ARLINGTON—While NCUA is making improvements to the examination process, a new report indicates that credit unions recognize the improvements that have been made, but also believe more can be done.
According to the NAFCU November Economic & CU Monitor, one issue is notification in advance of an exam. While more credit union respondents to the latest survey indicated that their most recent exam was shorter than previous exams, they also noted a decrease in how much notice they received in advance of their exams, down an average of 20 days between 2015 and 2016.
The report indicates that 61.9% of respondents said they were notified in advance of the areas of focus for their upcoming exam; down from 76.9% in 2015.
NCUA announced in May that it was going to evaluate the agency’s examination and supervision program through the Exam Flexibility Initiative. At the agency’s open board meeting in November, the board approved 10 recommendations from the initiative’s working group, including an extended 18-month exam cycle for well-run, healthy credit unions with assets of less than $1 billion.

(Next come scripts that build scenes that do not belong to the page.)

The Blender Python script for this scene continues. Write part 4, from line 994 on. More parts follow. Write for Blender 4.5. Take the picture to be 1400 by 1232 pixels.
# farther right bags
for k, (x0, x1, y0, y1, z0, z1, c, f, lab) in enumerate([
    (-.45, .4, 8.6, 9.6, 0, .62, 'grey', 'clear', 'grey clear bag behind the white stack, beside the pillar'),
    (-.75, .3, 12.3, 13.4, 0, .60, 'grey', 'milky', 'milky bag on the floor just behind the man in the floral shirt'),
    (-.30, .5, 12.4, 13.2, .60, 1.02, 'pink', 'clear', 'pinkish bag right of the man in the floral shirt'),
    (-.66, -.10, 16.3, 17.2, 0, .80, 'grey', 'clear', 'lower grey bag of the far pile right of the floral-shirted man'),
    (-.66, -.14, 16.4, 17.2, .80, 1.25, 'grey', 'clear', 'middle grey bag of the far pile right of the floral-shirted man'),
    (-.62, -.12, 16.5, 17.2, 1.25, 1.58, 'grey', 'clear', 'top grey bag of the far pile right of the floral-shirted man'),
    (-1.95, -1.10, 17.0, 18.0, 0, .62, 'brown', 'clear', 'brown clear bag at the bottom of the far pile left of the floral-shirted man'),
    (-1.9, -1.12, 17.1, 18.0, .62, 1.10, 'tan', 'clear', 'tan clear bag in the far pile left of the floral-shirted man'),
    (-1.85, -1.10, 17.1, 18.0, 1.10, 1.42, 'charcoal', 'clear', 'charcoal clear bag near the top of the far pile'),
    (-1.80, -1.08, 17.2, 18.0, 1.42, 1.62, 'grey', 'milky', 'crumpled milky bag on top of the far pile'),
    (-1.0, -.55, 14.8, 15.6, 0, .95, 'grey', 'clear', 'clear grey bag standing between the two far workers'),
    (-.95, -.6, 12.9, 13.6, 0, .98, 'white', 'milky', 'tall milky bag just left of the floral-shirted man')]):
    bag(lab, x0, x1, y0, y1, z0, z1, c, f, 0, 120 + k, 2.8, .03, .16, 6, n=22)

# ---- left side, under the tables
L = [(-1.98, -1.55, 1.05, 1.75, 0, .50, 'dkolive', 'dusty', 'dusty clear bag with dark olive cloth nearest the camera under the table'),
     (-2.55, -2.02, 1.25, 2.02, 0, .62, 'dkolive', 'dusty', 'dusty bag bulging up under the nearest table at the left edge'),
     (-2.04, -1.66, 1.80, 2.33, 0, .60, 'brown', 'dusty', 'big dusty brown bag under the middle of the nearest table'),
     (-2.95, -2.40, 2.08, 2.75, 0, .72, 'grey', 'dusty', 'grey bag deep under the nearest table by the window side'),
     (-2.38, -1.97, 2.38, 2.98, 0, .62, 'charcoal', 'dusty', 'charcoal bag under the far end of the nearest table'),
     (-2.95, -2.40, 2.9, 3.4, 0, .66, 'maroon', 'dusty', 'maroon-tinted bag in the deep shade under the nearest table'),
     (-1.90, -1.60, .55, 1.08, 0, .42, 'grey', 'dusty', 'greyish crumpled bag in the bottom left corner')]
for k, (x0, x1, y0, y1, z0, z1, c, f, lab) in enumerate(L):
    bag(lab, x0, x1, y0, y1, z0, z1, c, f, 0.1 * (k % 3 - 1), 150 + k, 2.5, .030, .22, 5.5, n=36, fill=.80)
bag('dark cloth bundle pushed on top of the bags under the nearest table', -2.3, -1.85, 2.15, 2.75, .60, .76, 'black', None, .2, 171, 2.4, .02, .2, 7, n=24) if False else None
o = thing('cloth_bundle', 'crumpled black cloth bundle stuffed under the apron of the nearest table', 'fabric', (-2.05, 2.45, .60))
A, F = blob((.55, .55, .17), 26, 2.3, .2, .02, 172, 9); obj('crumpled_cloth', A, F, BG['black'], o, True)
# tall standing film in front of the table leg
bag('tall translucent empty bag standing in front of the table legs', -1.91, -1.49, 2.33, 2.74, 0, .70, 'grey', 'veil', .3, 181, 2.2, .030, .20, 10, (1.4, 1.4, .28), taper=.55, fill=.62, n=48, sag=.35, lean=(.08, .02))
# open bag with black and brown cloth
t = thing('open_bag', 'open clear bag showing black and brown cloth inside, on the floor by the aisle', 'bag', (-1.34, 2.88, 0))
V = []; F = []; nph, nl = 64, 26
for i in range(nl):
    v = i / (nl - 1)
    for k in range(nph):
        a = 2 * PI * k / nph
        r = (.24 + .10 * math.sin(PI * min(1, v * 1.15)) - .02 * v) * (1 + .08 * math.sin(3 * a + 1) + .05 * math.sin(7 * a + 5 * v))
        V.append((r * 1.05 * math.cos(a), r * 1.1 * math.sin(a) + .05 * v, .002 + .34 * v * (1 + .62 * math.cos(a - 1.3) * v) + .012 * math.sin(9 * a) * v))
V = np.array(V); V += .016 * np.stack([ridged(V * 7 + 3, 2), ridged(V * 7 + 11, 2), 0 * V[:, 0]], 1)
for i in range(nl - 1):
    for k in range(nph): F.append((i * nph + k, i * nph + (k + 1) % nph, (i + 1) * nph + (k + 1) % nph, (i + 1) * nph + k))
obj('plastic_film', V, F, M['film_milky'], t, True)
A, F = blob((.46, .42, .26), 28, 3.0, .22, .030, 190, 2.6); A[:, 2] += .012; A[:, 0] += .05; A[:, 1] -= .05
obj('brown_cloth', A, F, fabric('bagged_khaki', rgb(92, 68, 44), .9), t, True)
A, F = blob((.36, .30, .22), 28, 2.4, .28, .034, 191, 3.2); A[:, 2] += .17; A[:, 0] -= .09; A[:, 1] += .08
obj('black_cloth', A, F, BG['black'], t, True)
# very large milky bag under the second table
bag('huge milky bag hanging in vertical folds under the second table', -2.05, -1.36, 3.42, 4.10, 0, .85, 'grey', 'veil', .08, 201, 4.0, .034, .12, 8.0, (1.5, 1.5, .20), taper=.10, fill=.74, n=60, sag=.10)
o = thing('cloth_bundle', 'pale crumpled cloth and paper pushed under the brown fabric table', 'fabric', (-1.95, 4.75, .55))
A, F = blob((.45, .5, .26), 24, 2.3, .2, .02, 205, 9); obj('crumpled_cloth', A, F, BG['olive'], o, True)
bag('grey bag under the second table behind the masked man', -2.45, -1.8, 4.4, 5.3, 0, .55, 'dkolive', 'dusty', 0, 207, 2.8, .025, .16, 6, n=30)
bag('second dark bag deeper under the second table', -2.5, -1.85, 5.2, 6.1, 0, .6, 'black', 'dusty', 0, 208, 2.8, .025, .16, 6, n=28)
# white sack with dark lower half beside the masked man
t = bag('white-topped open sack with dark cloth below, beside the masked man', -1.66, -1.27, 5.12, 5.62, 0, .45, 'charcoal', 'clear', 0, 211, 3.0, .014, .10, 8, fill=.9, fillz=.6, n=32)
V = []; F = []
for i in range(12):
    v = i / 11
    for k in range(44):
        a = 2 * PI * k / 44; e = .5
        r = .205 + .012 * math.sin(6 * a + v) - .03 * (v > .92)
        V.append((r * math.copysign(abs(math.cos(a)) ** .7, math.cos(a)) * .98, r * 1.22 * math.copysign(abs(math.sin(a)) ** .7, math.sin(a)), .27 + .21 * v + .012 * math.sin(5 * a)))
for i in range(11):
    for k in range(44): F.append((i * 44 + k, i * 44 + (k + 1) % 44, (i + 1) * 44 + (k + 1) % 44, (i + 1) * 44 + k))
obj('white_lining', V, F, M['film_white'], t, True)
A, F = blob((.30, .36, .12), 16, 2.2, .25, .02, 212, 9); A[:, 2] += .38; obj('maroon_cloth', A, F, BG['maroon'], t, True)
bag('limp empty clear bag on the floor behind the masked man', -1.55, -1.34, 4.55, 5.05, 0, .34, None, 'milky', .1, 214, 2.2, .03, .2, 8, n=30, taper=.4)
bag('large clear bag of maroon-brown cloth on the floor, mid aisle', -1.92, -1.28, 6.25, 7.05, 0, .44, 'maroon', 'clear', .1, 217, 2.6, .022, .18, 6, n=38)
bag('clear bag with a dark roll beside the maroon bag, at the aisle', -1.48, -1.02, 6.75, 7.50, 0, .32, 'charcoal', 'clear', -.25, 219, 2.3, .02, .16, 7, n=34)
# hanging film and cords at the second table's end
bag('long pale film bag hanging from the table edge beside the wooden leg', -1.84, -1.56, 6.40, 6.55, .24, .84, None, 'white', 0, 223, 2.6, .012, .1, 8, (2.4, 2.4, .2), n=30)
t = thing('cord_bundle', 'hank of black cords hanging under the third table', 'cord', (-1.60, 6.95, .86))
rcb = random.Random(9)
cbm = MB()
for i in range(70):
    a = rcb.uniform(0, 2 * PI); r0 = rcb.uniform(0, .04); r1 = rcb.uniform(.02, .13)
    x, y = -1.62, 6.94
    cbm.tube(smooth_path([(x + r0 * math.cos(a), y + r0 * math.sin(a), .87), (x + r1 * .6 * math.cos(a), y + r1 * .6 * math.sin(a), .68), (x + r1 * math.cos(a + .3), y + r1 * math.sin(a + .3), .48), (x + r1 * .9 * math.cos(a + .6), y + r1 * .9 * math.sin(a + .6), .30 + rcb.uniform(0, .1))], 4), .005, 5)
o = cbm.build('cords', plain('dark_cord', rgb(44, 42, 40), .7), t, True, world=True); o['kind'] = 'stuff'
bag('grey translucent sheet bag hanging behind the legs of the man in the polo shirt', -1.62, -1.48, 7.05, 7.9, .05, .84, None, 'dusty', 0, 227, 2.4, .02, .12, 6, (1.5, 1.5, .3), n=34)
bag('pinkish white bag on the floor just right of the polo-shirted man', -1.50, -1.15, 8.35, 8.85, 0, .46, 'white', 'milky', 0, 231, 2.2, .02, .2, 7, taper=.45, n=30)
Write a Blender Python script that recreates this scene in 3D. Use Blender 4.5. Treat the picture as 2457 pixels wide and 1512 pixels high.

When asked about the level of experience of their most recent examiners, survey respondents reported mixed results, with 22.7% indicating their examiners were either “somewhat” or “minimally” experienced.
Despite a more positive rapport with examiners (54.5% said their examiner was “very easy” to work with compared to 50% in 2015), many credit unions said that a more fair and transparent dispute resolutions process is needed. Of the respondents, 52.4% are in favor of an independent appeals process for disputing exam results.